There’s no doubt that gas chamber and incineration scenes are depressing, but they are far from as visceral as one might expect. Boll’s version of the effects of Zyklon B gas poisoning is less harrowing and grotesque than that described in many shocking historical accounts. Victims splutter, cough, and slowly fall to the ground. Boll tries to tart this up with fast-cut editing, some slow motion, and a cheesy piano score.

The film fails to tackle the psychological complexities of how human beings could commit such atrocities. There is only an interminable HR discussion between two Nazis in which the dialogue goes some thing like this:

“Klaus can’t shoot the babies any more.”

“Oh. Damn.”

This is about as much depth as we are given.

Boll might claim that he is the first director to go inside the gas chamber and the ovens, but frankly this is a tasteless thing to do. And to do it in such a sanitised fashion compounds the basic wrongheadedness of the film.

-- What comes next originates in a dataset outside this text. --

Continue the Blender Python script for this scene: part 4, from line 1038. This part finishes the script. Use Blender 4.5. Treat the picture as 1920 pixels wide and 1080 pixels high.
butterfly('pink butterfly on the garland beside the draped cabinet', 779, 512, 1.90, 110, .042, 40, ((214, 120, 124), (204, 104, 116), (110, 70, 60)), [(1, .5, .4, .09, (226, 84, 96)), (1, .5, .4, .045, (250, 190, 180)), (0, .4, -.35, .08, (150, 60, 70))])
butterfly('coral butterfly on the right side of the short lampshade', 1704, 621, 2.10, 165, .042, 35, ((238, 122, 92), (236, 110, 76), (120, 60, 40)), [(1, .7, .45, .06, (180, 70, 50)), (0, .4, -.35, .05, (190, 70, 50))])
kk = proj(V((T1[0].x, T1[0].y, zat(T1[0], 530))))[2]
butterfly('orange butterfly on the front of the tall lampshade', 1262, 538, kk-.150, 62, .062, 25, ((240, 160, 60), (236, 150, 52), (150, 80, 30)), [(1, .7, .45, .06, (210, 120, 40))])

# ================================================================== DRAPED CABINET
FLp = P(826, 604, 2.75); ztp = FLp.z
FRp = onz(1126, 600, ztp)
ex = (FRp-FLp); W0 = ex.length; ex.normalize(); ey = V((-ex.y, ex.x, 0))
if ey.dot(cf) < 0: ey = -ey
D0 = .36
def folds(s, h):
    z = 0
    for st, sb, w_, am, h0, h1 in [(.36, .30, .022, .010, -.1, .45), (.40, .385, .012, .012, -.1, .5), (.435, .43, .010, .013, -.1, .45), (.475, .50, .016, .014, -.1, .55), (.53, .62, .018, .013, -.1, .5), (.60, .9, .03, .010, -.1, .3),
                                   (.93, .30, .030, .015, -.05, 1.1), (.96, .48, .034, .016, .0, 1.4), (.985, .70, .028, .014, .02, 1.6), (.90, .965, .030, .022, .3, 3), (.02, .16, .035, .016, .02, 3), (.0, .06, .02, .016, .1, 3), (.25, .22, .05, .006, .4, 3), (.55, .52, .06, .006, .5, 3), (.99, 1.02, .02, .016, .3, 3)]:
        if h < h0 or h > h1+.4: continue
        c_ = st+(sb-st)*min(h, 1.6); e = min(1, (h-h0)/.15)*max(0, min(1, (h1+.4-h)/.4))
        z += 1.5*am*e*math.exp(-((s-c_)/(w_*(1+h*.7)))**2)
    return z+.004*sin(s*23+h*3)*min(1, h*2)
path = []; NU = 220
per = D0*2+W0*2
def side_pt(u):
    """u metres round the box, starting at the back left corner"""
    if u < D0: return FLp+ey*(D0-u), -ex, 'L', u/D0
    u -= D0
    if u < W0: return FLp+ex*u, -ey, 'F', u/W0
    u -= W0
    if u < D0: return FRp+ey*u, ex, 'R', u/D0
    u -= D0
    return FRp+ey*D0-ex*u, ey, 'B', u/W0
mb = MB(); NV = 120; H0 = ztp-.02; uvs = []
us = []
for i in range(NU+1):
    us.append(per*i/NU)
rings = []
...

Boll admits he originally intended to form a dramatic spine around one Jewish boy from arrival, to execution, to disposal. But in editing he found this melodramatic and so scrapped the idea. Unfortunately this appears to have left him with a limited amount of footage. In order to increase the running time to something commercially viable he has topped and tailed the film with the interview footage mentioned earlier. The interviews are as hamfisted as the rest of the film. Boll asks loaded and leading questions of a small group of teenagers who act as teenagers do and give blank and disinterested answers. A shocking condemnation of the ignorance of youth it is not. In fact a few of the youths seem reasonably well informed. One wonders what the point of all this is supposed to be. The interviews go on and on and on and illuminate nothing at all.

Boll has set himself an ambitious task of making a truly hard-hitting film about the Holocaust. I saw the film with a Q&A from the director, and I see no reason to doubt his commitment and sincerity. However his technical skills and resources are hugely wanting. Ultimately he has made a boring and pointless film on a hugely sensitive and important topic. What little outrage there is to be found here lies in Boll’s staggering hubris in attempting the endeavour in the first place.

I honestly wouldn’t be surprised if this ends up as a cover mount on The Sunday Mail before the year is out.